Pagad leaders, however, say the term “jihad” can also mean a moral struggle, and they angrily deny that the group is extremist or even exclusively Muslim. But Farid Esack, a Muslim theologian and former head of Call of Islam, an activist group, said it is both.
“When [they] say that anyone who describes the group as fundamentalist, or as vigilantes, does so at the risk of death, then they are clearly extremist,” he said. “In terms of behavior, and the ideological origins of this group, they are fundamentalist.”
Most Muslims here are mixed-race citizens of Malay descent who were called “colored” under the racial stratification of apartheid. Many complain they are still stigmatized by the black-led government. A familiar refrain is that they were not white enough under apartheid and they are not black enough now.
Added to that is anger in a conservative community at the swift changes under democracy. Parliament is expected to soon approve a sweeping bill, for example, that effectively will allow abortion on demand. And the newly approved constitution is the world’s first to specifically protect gay and lesbian rights.
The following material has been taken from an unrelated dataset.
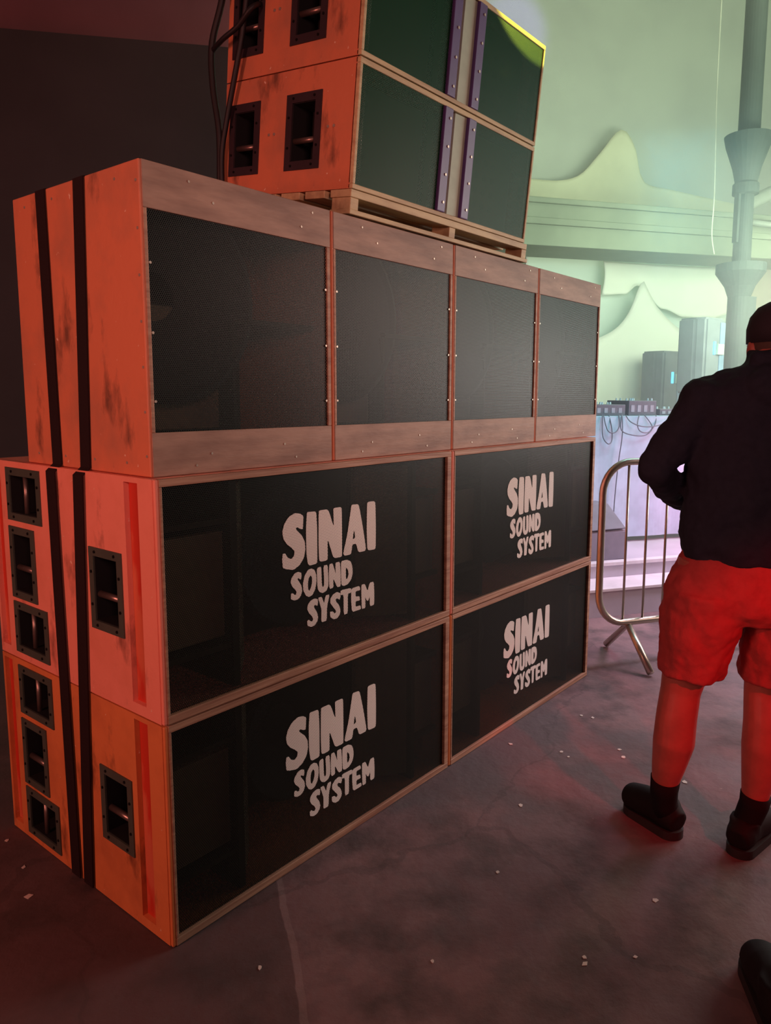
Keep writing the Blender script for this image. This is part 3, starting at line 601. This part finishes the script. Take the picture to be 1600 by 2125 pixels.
cp = [[(3.30, 4.84, 1.25), (3.28, 4.81, 1.14), (3.38, 4.80, 1.10), (3.50, 4.81, 1.10), (3.56, 4.82, 1.16), (3.50, 4.84, 1.25)],
      [(3.31, 4.85, 1.25), (3.29, 4.81, 1.1), (3.26, 4.80, 0.9), (3.235, 4.79, 0.66), (3.22, 4.78, 0.45), (3.2, 4.76, 0.30)],
      [(3.14, 4.84, 1.25), (3.16, 4.81, 1.14), (3.22, 4.81, 1.12), (3.27, 4.82, 1.17), (3.28, 4.85, 1.25)],
      [(3.46, 4.85, 1.25), (3.42, 4.81, 1.18), (3.44, 4.80, 1.13), (3.52, 4.81, 1.12), (3.60, 4.84, 1.18), (3.62, 4.86, 1.25)],
      [(3.34, 4.85, 1.25), (3.36, 4.81, 1.20), (3.46, 4.80, 1.165), (3.60, 4.81, 1.17), (3.72, 4.83, 1.21), (3.76, 4.86, 1.25)],
      [(3.13, 4.84, 1.25), (3.12, 4.81, 1.10), (3.16, 4.80, 1.04), (3.20, 4.81, 1.06), (3.21, 4.83, 1.15), (3.2, 4.86, 1.25)]]
for q, lb in zip(cp, lab): cable('thin_cable', bgl(q), 0.0042, lb, GJ, plain('grey_cable', (0.12, 0.13, 0.16), 0.6))
bm = bmesh.new(); tube(bm, [(0, 0, 0), (0, 0, 0.004), (0, 0, 0.005), (0, 0, 0.10)], [0.028, 0.028, 0.028, 0.036], 16)
tag(new_obj('plastic_cup', bm, plain('pink_plastic', (0.8, 0.3, 0.3), 0.4), None, B(3.10, 5.30, 1.243), smooth=False), 'small pink cup on the stage table by the player unit', 'cup')

# stage wedge monitor
bm = bmesh.new(); prism(bm, [(0, 0, 0), (0, 0.42, 0), (0, 0.36, 0.36), (0, 0.22, 0.36), (0, 0.0, 0.20)], (0.62, 0, 0)); 
bmesh.ops.bevel(bm, geom=list(bm.edges), offset=0.006, segments=2, affect='EDGES')
wm = empty('wedge_monitor', B(2.42, 4.26, 0.276), BG_ROT + R(6)); new_obj('cabinet', bm, plain('monitor_grey', (0.22, 0.20, 0.24), 0.7), wm)
bm = bmesh.new(); prism(bm, [(0.03, -0.003, 0.215), (0.59, -0.003, 0.215), (0.59, 0.2, 0.357), (0.03, 0.2, 0.357)], (0, -0.004, 0.006)); new_obj('front_grille', bm, plain('monitor_grille', (0.16, 0.15, 0.18), 0.6), wm)
tag(wm, 'grey wedge floor monitor on the stage behind the barrier', 'monitor')

# loudspeakers on poles
PA = plain('pa_cabinet_grey', (0.19, 0.22, 0.24), 0.6); PAB = plain('pa_back_blue', (0.20, 0.30, 0.42), 0.6)
def pa(e, n, z, rot, label):
    r0 = empty('pa_speaker', B(e, n, 0.276), BG_ROT + rot)
    h0 = z - 0.276
    bm = bmesh.new(); prism(bm, [(-0.155, -0.15, h0), (0.155, -0.15, h0), (0.185, -0.05, h0), (0.185, 0.13, h0), (-0.185, 0.13, h0), (-0.185, -0.05, h0)], (0, 0, 0.70)); bmesh.ops.bevel(bm, geom=list(bm.edges), offset=0.02, segments=3, affect='EDGES')
    new_obj('cabinet', bm, PA, r0)
    bm = bmesh.new(); box(bm, (0.07, -0.158, h0 + 0.06), (0.15, -0.148, h0 + 0.66), bev=0.003); new_obj('back_panel', bm, PAB, r0)
    bm = bmesh.new(); box(bm, (0.02, -0.175, h0 + 0.36), (0.12, -0.149, h0 + 0.46), bev=0.004); new_obj('carry_handle', bm, HORN, r0)
    bm = bmesh.new(); box(bm, (-0.03, -0.162, h0 + 0.36), (0.0, -0.149, h0 + 0.48), bev=0.003); new_obj('indicator_light', bm, CYAN, r0)
    bm = bmesh.new(); tube(bm, [(0, 0, 0.25), (0, 0, h0)], 0.02, 10)
    new_obj('pole', bm, BLACK, r0, smooth=True)
    for k in range(3):
        a = k * 2.094 + 0.5; bm = bmesh.new(); tube(bm, [(0, 0, 0.42), (0.28 * math.cos(a), 0.28 * math.sin(a), 0.014)], 0.012, 8); new_obj('leg', bm, BLACK, r0, smooth=True)
    return tag(r0, label, 'speaker', 'loudspeakers on tripods on the stage')
pa(4.92, 5.98, 1.42, R(18), 'larger grey loudspeaker on a pole left of the column, blue light on its back')
pa(5.17, 6.88, 1.165, R(14), 'smaller blue-grey loudspeaker in front of the bright screen above the table')

# screen, and sheets added in the shape of its projected image
def screen_material():
    mt, nt, p = nodes_of('screen_painted_glow'); p.inputs['Roughness'].default_value = 0.9
    p.inputs['Base Color'].default_value = (0.62, 0.70, 0.66, 1)
    tc = nt.nodes.new('ShaderNodeTexCoord'); sx = nt.nodes.new('ShaderNodeSeparateXYZ'); nt.links.new(tc.outputs['Object'], sx.inputs[0])
    mr = nt.nodes.new('ShaderNodeMapRange'); mr.inputs[1].default_value = 0.8; mr.inputs[2].default_value = 2.2; nt.links.new(sx.outputs[2], mr.inputs[0])
    c = mixcol(nt, mr.outputs[0], (0.45, 0.85, 0.75), (0.66, 0.95, 0.42)); nt.links.new(c, p.inputs['Emission Color']); p.inputs['Emission Strength'].default_value = 0.12; return mt  # glow and its gradient painted in for the projector's light
SCREEN = screen_material(); SCREENF = plain('screen_frame_white', (0.8, 0.8, 0.76), 0.8)
PROJ_SHEET = plain('projected_pale', (0.94, 0.95, 0.84), 0.9, var=(0.90, 0.92, 0.80), scale=2, spec=0.1)  # pale tone of the projected light, put into the sheet colour
bm = bmesh.new(); box(bm, (0, 0, 0), (2.72, 0.02, 2.6)); scr = empty('projection_screen', B(3.84, 7.5, 0.42), BG_ROT); new_obj('screen_cloth', bm, SCREEN, scr)
for x in (-0.02, 2.70):
    bm = bmesh.new(); box(bm, (x, -0.005, -0.145), (x + 0.03, 0.03, 2.62), bev=0.003); new_obj('frame_post', bm, SCREENF, scr)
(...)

Moosa said Pagad began in November as a grass-roots movement, tapping into frustration and anger at rising crime and police corruption. But he said local Muslim extremists soon hijacked the group, adding fiery Pan-Islamic rhetoric and anti-government ideology.
“One is not hearing the moderate voice now,” he said. “In fact, people are scared to speak. Any voice of reason in this very emotive climate is seen that if you’re not with them, you’re against them.”
Militant Islam is not new in South Africa. In the early 1980s, a shadowy group called Qibla received funding and military training from Iran and called for creation of an Islamic state here. Early protests mirrored those in the Ayatollah Ruhollah Khomeini’s Iran, with masked marchers chanting “Death to America!”
More recently, Muslims from the Gatesville Mosque, considered the country’s most conservative, have regularly protested outside the U.S. and Israeli consulates in Cape Town.
Intelligence services in Pretoria are investigating reports, originally published in the Jerusalem Post, that Middle Eastern terrorist groups have created military training camps in South Africa. The existence of the camps has not been confirmed, but officials have said that some South African Muslims received training in the past in Afghanistan, Iran and Libya.
Experts consider it unlikely that Iran or Libya would support such training, because Mandela has resolutely backed both regimes as thanks for their past support of his African National Congress and other anti-apartheid groups.